Hawai‘i is the only state that requires all firearms to be registered—both rifles and handguns. All police departments are required to run background checks on anyone trying to purchase a gun. The law does not limit the number of guns that may be purchased at one time, but it does require all purchasers of firearms to register for a license. Buyers with a history of mental illness, drug or domestic violence convictions, certain sexual offenders, and anyone with a restraining order are disqualified.
Put this all together, and Hawai‘i is the state with the seventh-strongest gun laws, according to grades from The Brady Campaign to Prevent Gun Violence. In 2017 Guns & Ammo magazine ranked it as the 47th-worst state for gun owners, in part because it has a de facto ban on concealed carry weapons permits. The result of these regulations is that, by most measures, Hawai‘i has one of the lowest gun ownership rates in the nation. One recent study estimates that about one-quarter of households own guns, compared to a national average of 57 percent and a high of nearly 77 percent in Mississippi.
The scholarly research on firearm policy is complex, but most studies support one conclusion: states with more guns have more gun-related deaths and violence. It is no coincidence that Alaska, which has the highest rate of gun fatalities in the United States, also has one of the highest rates of gun ownership.
And America has lots of guns—nearly one for every man, woman, and child. Mass shootings receive the most media attention, but every year thousands of people fall victim to gun-related violence. According to the Human Development Index, the United States has nearly 30 gun homicides per million people, compared to 5.1 in Canada and just 1.4 in Australia.

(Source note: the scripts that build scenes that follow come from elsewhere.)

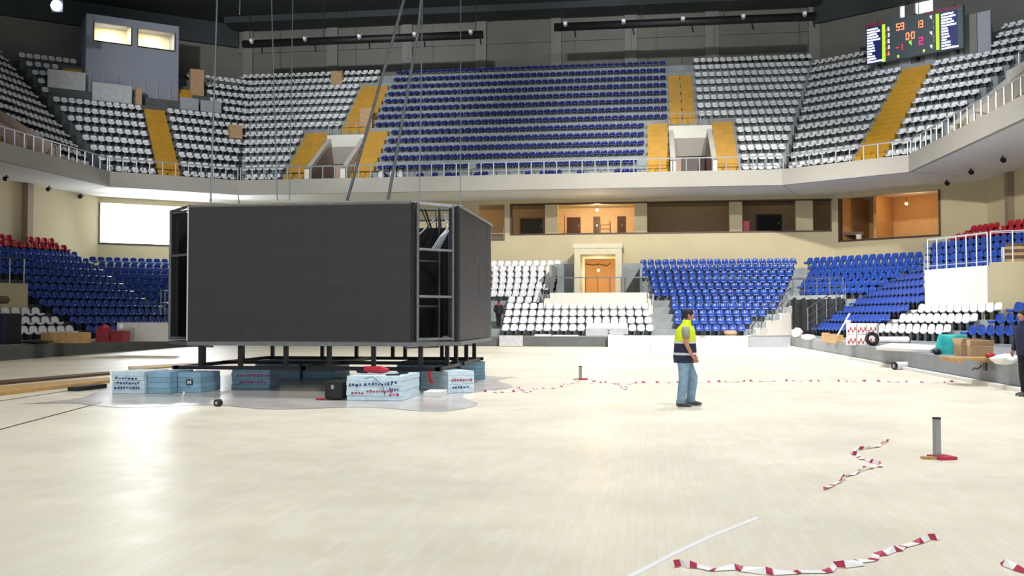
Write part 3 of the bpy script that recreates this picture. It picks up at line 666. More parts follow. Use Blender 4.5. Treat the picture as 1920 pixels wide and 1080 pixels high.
# legs and lower frame
lg = MB().box((-.045, -.045, 0), (.045, .045, .55)).mesh('support_leg', 'black_steel')
for px in (378, 452, 537, 618, 701, 789): link('support_leg', lg, cube, Vector((X(px, 19.95), 19.95, .47))-CO)
for px in (483, 512, 605, 669, 737, 760, 829): -10.3 < X(px, 25.1) < -4.25 and link('support_leg', lg, cube, Vector((X(px, 25.1), 25.1, .47))-CO)
for y in (20.9, 21.9, 23.2, 24.3): link('support_leg', lg, cube, Vector((-4.35, y, .47))-CO)
for y in (21.2, 23.4): link('support_leg', lg, cube, Vector((-10.2, y, .47))-CO)
mb = MB()
for y in (19.95, 22.5, 25.1): mb.box((-10.3, y-.05, .47), (-4.25, y+.05, .55))
for x in (-10.2, -7.3, -4.35): mb.box((x-.05, 19.9, .47), (x+.05, 25.15, .55))
cb('lower_frame', 'black_steel', mb)
FB = 'blue foam blocks under the cube'
def foam(x0, x1, y0, y1, h, label, m='foam_blue', prints=None, rz=0, z=.008):
    c = Vector(((x0+x1)/2, (y0+y1)/2, z)); w, d = (x1-x0)/2, (y1-y0)/2
    t = thing('foam_block', label, 'foam block', c, rz, FB); n = max(3, round(h/.1))
    for i in range(n):                                # the pack is a pile of sheets under film
        j = random.uniform(-.008, .008)
        MB().box((-w+j, -d+j, h*i/n+.002), (w+j, d+j, h*(i+1)/n-.002)).build('foam_sheet', m if i % 2 else ('foam_side' if m == 'foam_blue' else m), t)
    if prints:
        mp = MB(); 
        for col, rows in enumerate(prints):
            mb = MB()
            for (u, zz, lw) in rows:
                k = 0
                while k < lw:
                    s_ = random.uniform(.03, .07); mb.box((u+k, -d-.016, zz+random.uniform(-.012, .012)), (u+k+s_*.8, -d-.011, zz+random.uniform(.025, .05))); k += s_+.015
            (tag(mb.build('print', 'print_pink' if col else 'print_navy', t), kind='stuff') if mb.v else None)
    return t
foam(-11.15, -10.43, 18.95, 20.0, .46, 'foam pack at the left end with dense blue print', 'foam_white', [[(-.3, .1, .55), (-.3, .2, .55), (-.28, .3, .5)], []])
foam(-10.41, -9.9, 19.05, 20.1, .45, 'plain blue foam block between the printed pack and the labelled block', 'foam_blue')
t = foam(-9.88, -9.36, 19.35, 20.3, .42, 'blue foam block with a small black and white label'); MB().box((-.06, -.49, .16), (.08, -.482, .28)).build('label_plate', 'black', t); MB().box((-.03, -.5, .18), (-.01, -.484, .26)).box((.03, -.5, .18), (.05, -.484, .26)).box((-.01, -.5, .205), (.03, -.484, .235)).build('letter', 'white_tape', t)
foam(-9.3, -8.45, 20.65, 21.6, .46, 'blue foam block with two rows of dark red print', 'foam_blue', [[], [(-.3, .28, .7), (-.25, .12, .65)]], rz=R(8))
foam(-10.15, -8.95, 24.1, 25.3, .46, 'foam block under the back left of the frame')
foam(-8.9, -8.0, 24.2, 25.4, .46, 'foam block under the back middle of the frame')
foam(-5.72, -4.62, 17.98, 19.4, .47, 'white wrapped foam pack at the front with pink and navy print', 'foam_white', [[(-.5, .28, .22), (-.2, .3, .55), (.3, .2, .2), (.25, .33, .2)], [(-.45, .12, .2), (-.15, .16, .5), (.3, .1, .15)]])
foam(-4.62, -4.02, 19.95, 21.5, .46, 'foam pack with pink slanted print at the right end', 'foam_white', [[(-.2, .1, .4)], [(-.22, .25, .45)]], rz=R(35))
foam(-4.95, -4.3, 24.35, 25.4, .46, 'blue foam block at the far right corner of the cube', 'foam_blue', rz=R(25))
foam(-6.3, -5.2, 24.0, 25.2, .46, 'foam block under the back right of the frame')
tag(bevel(MB().box((-4.42, 18.9, .001), (-4.05, 19.5, .12)).build('white_carton', 'board_white'), .01), 'small flat white carton lying beside the front foam pack', 'box')
# things around the cube
sh = MB(); gx, gy = 22, 18
for j in range(gy+1):
    for i in range(gx+1):
        x = -11.5+8.1*i/gx+.35*math.sin(j*.7); y = 16.4+9.5*j/gy+.3*math.sin(i*.8)
        sh.v.append((x, y, .003+.004*random.random()))
for j in range(gy):
    for i in range(gx): a = j*(gx+1)+i; sh.f.append((a, a+1, a+gx+2, a+gx+1)); sh.m.append(0)
tag(sh.build('plastic_sheet', 'plastic_film', None, True), 'dusty translucent plastic sheet spread on the floor beneath the cube', 'plastic sheet')
t = thing('tool_case', 'black tool case with a red strap beside the front foam pack', 'case', at(630, 750, z=0))
bevel(MB().box((-.2, -.12, .02), (.17, .35, .38)).build('body', 'black', t), .04)
MB().path([(-.1, .05, .38), (-.08, .05, .44), (.06, .05, .44), (.08, .05, .38)], .018, 6).build('handle', 'black_steel', t)
MB().path([(-.2, -.1, .03), (-.3, -.12, .02), (-.38, -.05, .015), (-.3, .05, .02)], .02, 6).build('strap', 'red', t)
MB().box((-.06, -.13, .22), (.0, -.118, .3)).build('latch', 'steel', t)
t = thing('power_tool', 'red and black power tool on the front foam pack', 'tool', (-5.35, 18.6, .485))
MB().path([(-.2, 0, .09), (.15, 0, .08), (.3, 0, .07)], [.06, .075, .03], 8).build('motor_body', 'red', t)
MB().path([(-.15, 0, .06), (-.28, .03, .05), (-.36, .06, .06)], [.05, .04, .045], 8).build('grip', 'black', t)
tag(MB().path([(-4.95, 18.3, .48), (-4.85, 18.5, .49), (-4.7, 18.75, .5), (-4.95, 19.0, .49)], .015, 5).path([(-5.0, 18.2, .49), (-4.75, 18.3, .49)], .02, 5).build('cable_coil', 'black'), 'black cable lying on the front foam pack', 'cable')
tag(MB().path([(-4.5, 20.0, .5), (-4.52, 19.9, .46), (-4.5, 19.88, .3), (-4.46, 19.88, .22)], .03, 6).build('red_strap', 'red'), 'red strap hanging down the right foam pack', 'strap')
tag(MB().path([(-5.35, 17.955, .43), (-5.2, 17.95, .47), (-5.0, 17.95, .3), (-4.95, 17.94, .1)], .006, 5).build('loose_cord', 'black'), 'thin black cord hanging down the front foam pack', 'cord')
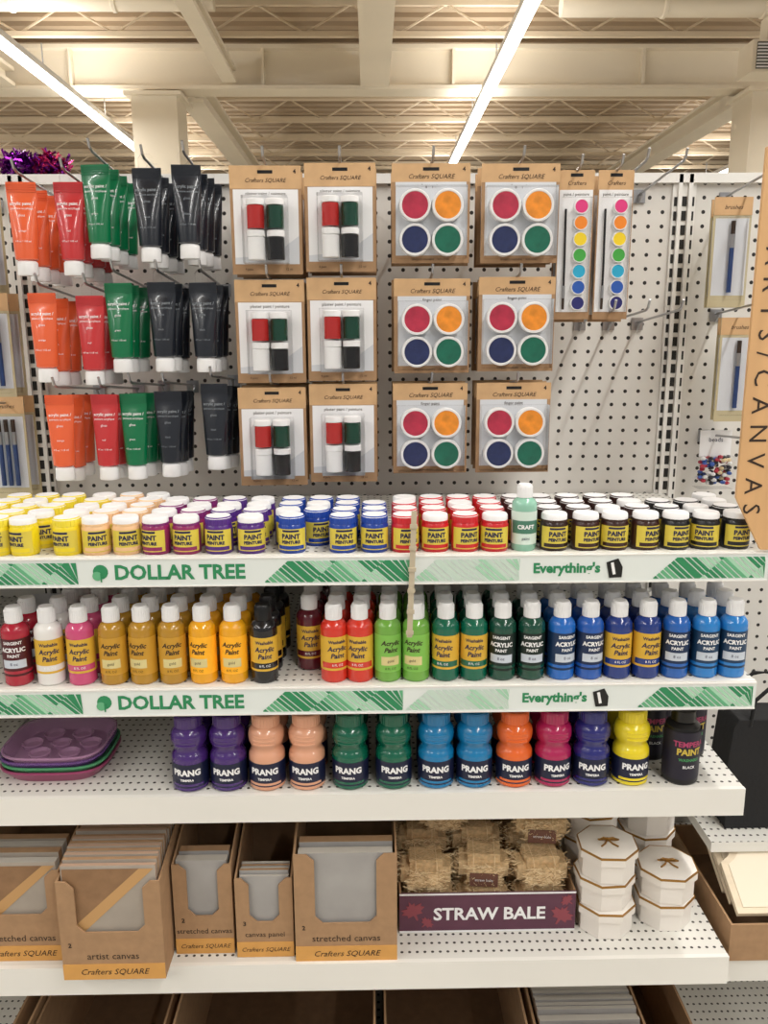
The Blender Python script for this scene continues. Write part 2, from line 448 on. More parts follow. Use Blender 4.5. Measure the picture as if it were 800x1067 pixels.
# ------------------------------------------------------------------ tempera squeeze bottles
TL = P('tempera_label', (18, 24, 54), .4)
def tempera(name, col):
    c = P('tempera_'+name, col, .25, coat=.5); b = MB()
    prof = [(0, 0), (.025, 0), (.0285, .003), (.0285, .052), (.0278, .057), (.0256, .061), (.024, .064), (.0234, .067), (.024, .070),
            (.0262, .074), (.0280, .080), (.0283, .088), (.0268, .095), (.023, .1), (.0195, .103)]
    b.lathe(0, 0, 0, prof, c, 28)
    for q in range(3):
        b.lathe(0, 0, .076+q*.006, [(.0270, 0), (.0292-.0003*q, .0012), (.0292-.0003*q, .0028), (.0270, .004)], c, 10, -35, 35)
    b.lathe(0, 0, 0, [(.0195, .1025), (.0215, .103), (.0212, .119), (.0195, .1215), (0, .122)], c, 28)
    for i in range(28):
        a = 2*math.pi*i/28; q = .0213
        b.box(q*math.cos(a)-.0005, q*math.cos(a)+.0005, q*math.sin(a)-.0005, q*math.sin(a)+.0005, .104, .118, c)
    q = .0287
    b.lathe(0, 0, 0, [(q, .008), (q, .047)], TL, 24, -120, 120)
    b.text('PRANG', .0138, cyl(0, 0, q+.0004, .033), INKW, bold=.0006)
    b.text('TEMPERA', .0052, cyl(0, 0, q+.0004, .021), INKW, bold=.0002)
    b.lathe(0, 0, 0, [(q+.0003, .0105), (q+.0003, .0145)], c, 20, -55, 55)
    return b.mesh('tempera_'+name)
ts = [('purple', (66, 36, 108), [-.289, -.229]), ('peach', (218, 160, 128), [-.168, -.105]), ('green', (4, 92, 68), [-.0366, .032]),
      ('turquoise', (14, 116, 168), [.099, .160]), ('orange', (224, 100, 36), [.223]), ('magenta', (168, 28, 82), [.285]),
      ('indigo', (34, 36, 112), [.346]), ('yellow', (228, 206, 32), [.409])]
for n, c, xs in ts:
    me = tempera(n, c)
    for x in xs:
        for r in range(2): place(me, 'tempera_paint_bottle', (x+.001*r, -.414+r*.06, Z3), None, random.uniform(-.15, .15))
b = MB()
b.lathe(0, 0, 0, [(0, 0), (.026, 0), (.028, .003), (.028, .085), (.026, .094), (.017, .1), (.014, .102)], BLACK, 28)
b.lathe(0, 0, 0, [(.015, .1015), (.019, .102), (.0185, .119), (0, .12)], BLACK, 28)
b.lathe(0, 0, 0, [(.0283, .01), (.0283, .09)], P('black_label', (26, 22, 40), .5), 24, -110, 110)
b.text('TEMPERA', .0125, cyl(0, 0, .0287, .070), P('pink_ink', (170, 60, 100), .5), bold=.0004)
b.text('PAINT', .0145, cyl(0, 0, .0287, .057), P('yellow_ink', (200, 176, 70), .5), bold=.0006)
b.text('WASHABLE', .0065, cyl(0, 0, .0287, .044), P('green_ink', (70, 150, 90), .5), bold=.0002)
b.text('BLACK', .0065, cyl(0, 0, .0287, .032), INKW, bold=.0001)
me = b.mesh('tempera_black')
place(me, 'black_tempera_bottle', (.490, -.414, Z3), None, .1); place(me, 'black_tempera_bottle', (.533, -.33, Z3)); place(me, 'black_tempera_bottle', (.467, -.335, Z3)); place(me, 'black_tempera_bottle', (.50, -.26, Z3))

# plastic palettes on the left
def dish(b, z, w, d, h, c, cx=0, cy=0):
    n = 40
    def ring(s, zz, off=0):
        pts = []
        for i in range(n):
            a = 2*math.pi*i/n; ca, sa = math.cos(a), math.sin(a); e = .55
            pts.append((cx+(w*s-off)*math.copysign(abs(ca)**e, ca), cy+(d*s-off)*math.copysign(abs(sa)**e, sa), zz))
        return pts
    rs = [ring(.82, z), ring(1, z+h), ring(1, z+h+.003), ring(.97, z+h+.003), ring(.97, z+h), ring(.80, z+.003)]
    vs = sum(rs, []); fs = []
    for k in range(5):
        for i in range(n): fs.append((k*n+i, k*n+(i+1) % n, (k+1)*n+(i+1) % n, (k+1)*n+i))
    fs.append(tuple(range(n))[::-1]); fs.append(tuple(range(5*n, 6*n))); b.add(vs, fs, c)
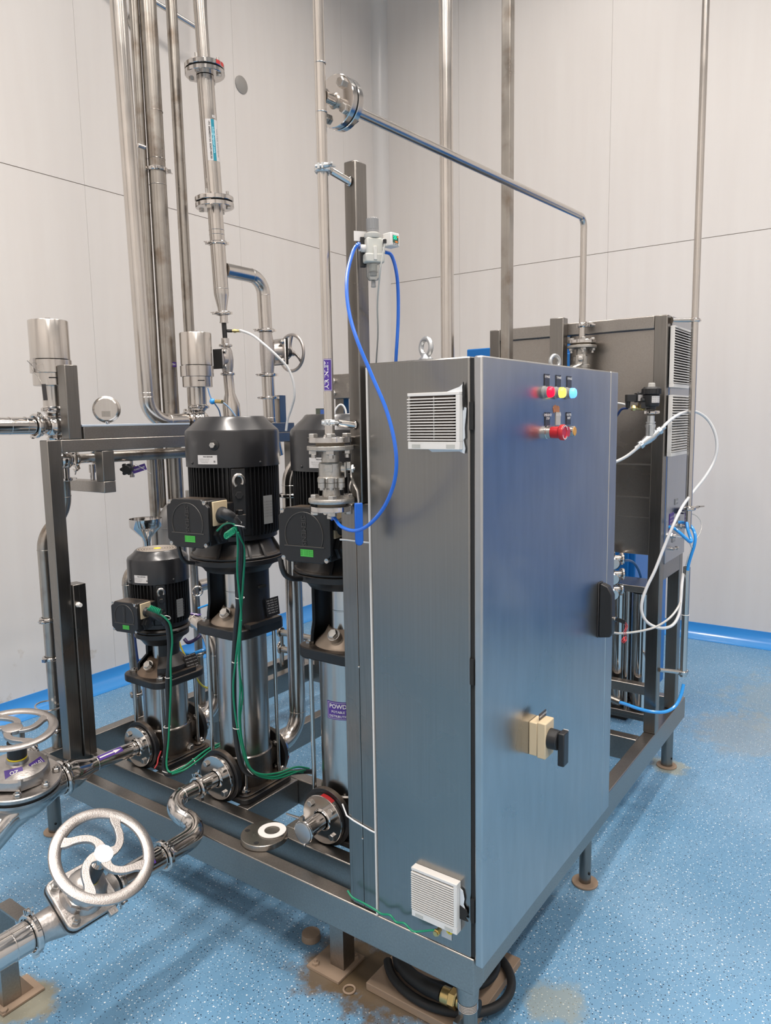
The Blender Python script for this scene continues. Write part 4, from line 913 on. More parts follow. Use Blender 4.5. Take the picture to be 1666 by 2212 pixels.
# ---------------------------------------------------------------- panelled rear frame with louvres
rf = thing('panelled_frame', 'tall stainless frame with recessed panels and white louvres on its narrow side', 'frame', (1.6, .35, ZT))
B6 = lambda a, name, m=STEELV, bv=.003: MB().box(*a).build(name, m, rf, bevel=bv)
B6((1.50, 0, ZT+.001, 1.548, .048, 1.965), 'post'); B6((1.80, .0, ZT+.001, 1.848, .048, 1.965), 'post')
B6((1.50, .692, ZT+.001, 1.548, .740, 1.965), 'post'); B6((1.80, .692, ZT+.001, 1.848, .740, 1.965), 'post')
B6((1.50, .0485, 1.917, 1.548, .6915, 1.965), 'top_rail', STEEL); B6((1.50, .0485, 1.000, 1.548, .6915, 1.046), 'bottom_rail', STEEL) if False else None
B6((1.80, .0485, 1.917, 1.848, .6915, 1.965), 'top_rail', STEEL); B6((1.5485, .692, 1.917, 1.7995, .740, 1.965), 'top_rail', STEEL)
B6((1.5485, .0, .945, 1.7995, .048, 1.012), 'side_rail', STEEL); B6((1.5485, .0, 1.917, 1.7995, .048, 1.965), 'side_rail', STEEL)
B6((1.452, .388, ZT+.12, 1.4995, .446, 1.985), 'middle_post')
B6((1.5485, 0.05, .46, 1.5905, .6915, .50), 'lower_rail', STEEL)
for y0, y1 in ((.0485, .3875), (.4465, .6915)):
    pn = B6((1.522, y0, 1.046, 1.527, y1, 1.9165), 'recessed_panel', steel('panel_sheet%d' % int(y0*100), (.30,.275,.25), (.40,.37,.34), .22, .34, (.8,40,40), 2.5, .02), .001)
    for z in (1.40, 1.27, 1.19): MB().box(1.5205, y0, z, 1.522, y1, z+.006).build('reflection_band_ridge', STEEL, pn)  # thin ridges added to imitate bands of reflection across the sheet
B6((1.549, -.0045, 1.0125, 1.846, -.0005, 1.963), 'side_panel', steel('bluish_side_sheet', (.40,.41,.43), (.50,.51,.53), .24, .36, (40,40,1), 3, .02), .001)
for z0, z1 in ((1.697, 1.925), (1.435, 1.668)):
    x0, x1 = 1.525, 1.790
    lo = MB().box(x0, -.022, z1-.006, x1, -.0046, z1).box(x0, -.022, z0, x1, -.0046, z0+.014).box(x0, -.020, z0+.014, x0+.007, -.0046, z1-.006).box(x1-.008, -.022, z0+.014, x1, -.0046, z1-.006).build('louvre_vent', WHITEP, rf, bevel=.0008)
    MB().box(x0+.007, -.0075, z0+.014, x1-.008, -.0050, z1-.006).build('vent_backing', simple('vent_shadow%d' % int(z0*100), (.10,.085,.075), .9), lo)
    n = 21; st = (z1-z0-.022)/n; sm = None
    for k in range(n):
        z = z0+.015+st*(k+.5)
        q = MB().add([(x0+.004,-.0235,z-st*.40),(x1-.006,-.0235,z-st*.40),(x1-.006,-.0235,z-st*.05),(x0+.004,-.0235,z-st*.05),(x0+.004,-.010,z+st*.12),(x1-.006,-.010,z+st*.12),(x1-.006,-.010,z+st*.36),(x0+.004,-.010,z+st*.36)],
              [(3,2,1,0),(4,5,6,7),(0,1,5,4),(3,7,6,2),(0,4,7,3),(1,2,6,5)]); q.build('slat', WHITEP, lo)
# plates and fittings low on the side panel
for x, z, tx in ((1.69, 1.245, 'DRAIN'), (1.73, 1.165, 'INLET'), (1.665, 1.095, 'OUTLET')):
    q = MB().box(x-.022, -.0070, z-.012, x+.022, -.0047, z+.012).build('name_tag', DGREYP, rf); lettering(tx, .011, planemap((x,-.0076,z), (1,0,0), (0,0,1)), WINK, q)
q = MB().box(1.595, -.0070, 1.135, 1.655, -.0047, 1.205).build('purple_sticker', PURPLE, rf)
for k in range(4): lettering('OZONE SYSTEM', .0085, planemap((1.625,-.0076,1.19-.014*k), (1,0,0), (0,0,1)), WINK, q)
MB().box(1.715, -.028, 1.192, 1.752, -.0047, 1.214).build('connector', simple('navy_connector', (.01,.012,.04), .4), rf)
for x, z in ((1.605, 1.118), (1.745, 1.138)):
    f = MB().cyl((x,-.0048,z), (x,-.030,z), .0090).hexa((x,-.012,z), (0,-1,0), .013, .007).build('bulkhead_fitting', POL, rf)
f = MB().cyl((1.62,-.0048,1.062), (1.62,-.018,1.062), .006).cyl((1.62,-.018,1.062), (1.672,-.022,1.060), .0048).hexa((1.650,-.0205,1.061), (1,-.08,0), .0085, .010).build('hose_barb', POL, rf)
# ---------------------------------------------------------------- vertical instrument pipe and its lower sleeve, at the right
t = thing('vertical_feed_pipe', 'slim vertical steel pipe at the right, clamped beside the louvres', 'pipe', (1.615, -.07, 1.2))
MB().cyl((1.615,-.07,1.240), (1.612,-.07,3.9), .0130, n=24).build('tube', PIPE, t)
k_ = MB().lathe((1.615,-.07,1.222), (0,0,1), [(0,0),(0,.024),(.003,.027),(.011,.027),(.014,.024),(.018,.0135),(.018,0)], 32).obox((1.650,-.088,1.230), (.9,-.4,0), (.4,.9,0), (0,0,1), .030, .010, .008).obox((1.678,-.100,1.232), (.9,-.4,0), (.4,.9,0), (0,0,1), .026, .018, .005).build('tri_clamp', POL, t)
MB().cyl((1.615,-.07,1.2215), (1.615,-.07,1.166), .0130).lathe((1.615,-.07,1.150), (0,0,1), [(0,0),(0,.0120),(.004,.0132),(.009,.0132),(.010,.0115),(.0158,.0115),(.0158,0)], 20).build('hose_tail', POL, t)
clamp((1.615,-.07,1.948), (0,0,1), .0150, (.95,-.3,0), t, POL, w=.013)
MB().cyl((1.603,-.062,1.948), (1.530,-.0055,1.945), .0085).lathe((1.530,-.0052,1.945), (.8,-.6,0), [(0,0),(0,.012),(.003,.009),(.003,0)], 16).build('standoff', PIPE, t)
t = thing('tube_sleeve', 'short vertical steel sleeve tube at the right with a blue hose through it', 'pipe', (1.622, -.07, .54))
MB().lathe((1.622,-.07,.545), (0,0,1), [(0,.0135),(.450,.0135),(.450,.0115),(0,.0115)], 24, close=True).build('sleeve', PIPE, t)
MB().torus((1.622,-.07,.80), (0,0,1), .0140, .0016, 24, 6).build('cable_tie', WHITEP, t)
clamp((1.622,-.07,.562), (0,0,1), .0150, (.95,-.3,0), t, POL, w=.014)
MB().cyl((1.609,-.062,.564), (1.532,-.0006,.585), .0080).build('standoff', PIPE, t)
# tubes
hose('bright_blue_hose', 'bright blue hose curving from the panel fitting down into the sleeve tube', 'hose', [(1.639,-0.028,1.168), (1.641,-0.049,1.168), (1.624,-0.080,1.157), (1.609,-0.099,1.128), (1.604,-0.100,1.092), (1.602,-0.090,1.049), (1.607,-0.080,1.010), (1.608,-0.077,0.984)], .0062, BLUEL)
hose('bright_blue_hose', 'bright blue hose folded in a V between the panel and the vertical pipe', 'hose', [(1.532,-0.019,1.163), (1.533,-0.038,1.159), (1.534,-0.062,1.141), (1.546,-0.082,1.119), (1.562,-0.091,1.106), (1.577,-0.094,1.108), (1.586,-0.086,1.124), (1.594,-0.075,1.150), (1.606,-0.068,1.175)], .0062, BLUEL)
hose('bright_blue_hose', 'bright blue hose drooping from a sleeve tube foot to a pipe stub near the floor', 'hose', [(1.400,0.118,0.470), (1.416,0.094,0.461), (1.444,0.051,0.442), (1.477,0.003,0.428), (1.507,-0.039,0.429), (1.541,-0.065,0.448), (1.567,-0.077,0.484), (1.589,-0.081,0.524)], .0066, BLUEL)
t = MB().cyl((1.400,0.201,0.489), (1.400,0.113,0.470), .0125).build('pipe_stub', PIPED, None, at=(1.400,0.113,0.470)); tag(t, 'short dull steel pipe stub feeding the low blue hose', 'pipe')
hose('milky_tube', 'long milky white tube looping out right past the vertical pipe and back down', 'tube',
    [(1.389,-0.015,1.539), (1.413,-0.027,1.559), (1.470,-0.047,1.588), (1.624,-0.051,1.605), (1.711,-0.070,1.601), (1.753,-0.100,1.571), (1.763,-0.126,1.519), (1.760,-0.136,1.459), (1.745,-0.127,1.400), (1.697,-0.107,1.344), (1.644,-0.079,1.292), (1.553,-0.064,1.246), (1.484,-0.051,1.186), (1.454,-0.027,1.103), (1.421,-0.002,1.009), (1.397,0.019,0.947), (1.379,0.031,0.891), (1.375,0.027,0.844), (1.386,0.005,0.809), (1.410,-0.033,0.791), (1.456,-0.062,0.795), (1.495,-0.075,0.826), (1.527,-0.074,0.877), (1.556,-0.069,0.931), (1.616,-0.058,0.965)], .0058, WHITEH)
hose('clear_tube', 'thin clear tube sagging behind the door handle towards the sleeve tube', 'tube', [(1.123,0.066,0.834), (1.158,0.049,0.821), (1.221,0.027,0.811), (1.293,-0.005,0.807), (1.363,-0.032,0.810), (1.435,-0.059,0.830), (1.499,-0.073,0.861), (1.552,-0.071,0.890)], .0042, CLEARH)
hose('milky_tube', 'milky white tube running left from the angle valve behind the cabinet door', 'tube', [(1.345,0.037,1.495), (1.337,0.059,1.468), (1.323,0.091,1.441), (1.306,0.128,1.422), (1.290,0.166,1.414)], .0058, WHITEH)
hose('thin_grey_wire', 'thin grey wire arching right from the panel beside the vertical pipe', 'wire', [(1.670,-0.030,1.206), (1.679,-0.060,1.203), (1.685,-0.089,1.189), (1.691,-0.104,1.160), (1.663,-0.106,1.130), (1.624,-0.094,1.094), (1.585,-0.084,1.048), (1.595,-0.072,1.004)], .0018, CLEARH)
hose('white_sensor_wire', 'short white wire from the hose barb to the folded blue hose', 'wire', [(1.538,-0.036,1.127), (1.541,-0.057,1.125), (1.553,-0.075,1.117), (1.572,-0.088,1.101), (1.586,-0.094,1.081)], .0030, WHITEH)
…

More guns are associated with higher suicide rates and violence against police, too. Simply having a gun in the house increases the risk that a family member will take his or her own life. Hawai‘i’s low rates of gun ownership almost certainly contribute to the fact that it has the third-lowest suicide rate for men.
Hawai‘i’s experience isn’t the only evidence that comprehensive gun laws make a difference. One major article in Epidemiologic Reviews reviewed 130 studies from 10 different countries and determined that restrictive laws were associated with fewer gun-related homicides and suicides. But looking to other nations for our inspiration is not always a useful exercise. America has a long tradition of gun ownership, and the Second Amendment makes it impossible to enact regulations like those in Japan or the United Kingdom.
Which is why Americans might think more about Hawai‘i. Over the past decade, as other states have made it easier to purchase or carry firearms, Hawai‘i has doubled down on its restrictions. Recent laws prohibit the possession of so-called “bump fire stocks” and require people with significant behavioral or mental disorders to surrender their firearms and ammunition to police. Hawai‘i was also the first state to cooperate with the FBI’s new “Rap Back” system that will notify local police whenever a gun owner has registered anywhere in the United States.
Hawai‘i’s relative isolation suggests just how well strict regulations can work. In many cities and states, it is easy to subvert the law by driving across state lines. This can make it difficult to gauge the effectiveness of gun laws. But Hawai‘i’s unique geography make this impossible: All guns must be transported on a plane or arrive in a regulated cargo shipment.
Hawai‘i’s experience suggests that common sense gun regulations, when they cannot easily be subverted, save lives. These laws work even in a place that struggles with other, less serious forms of crime. It is time for Congress to pass national laws that follow Hawai‘i’s lead.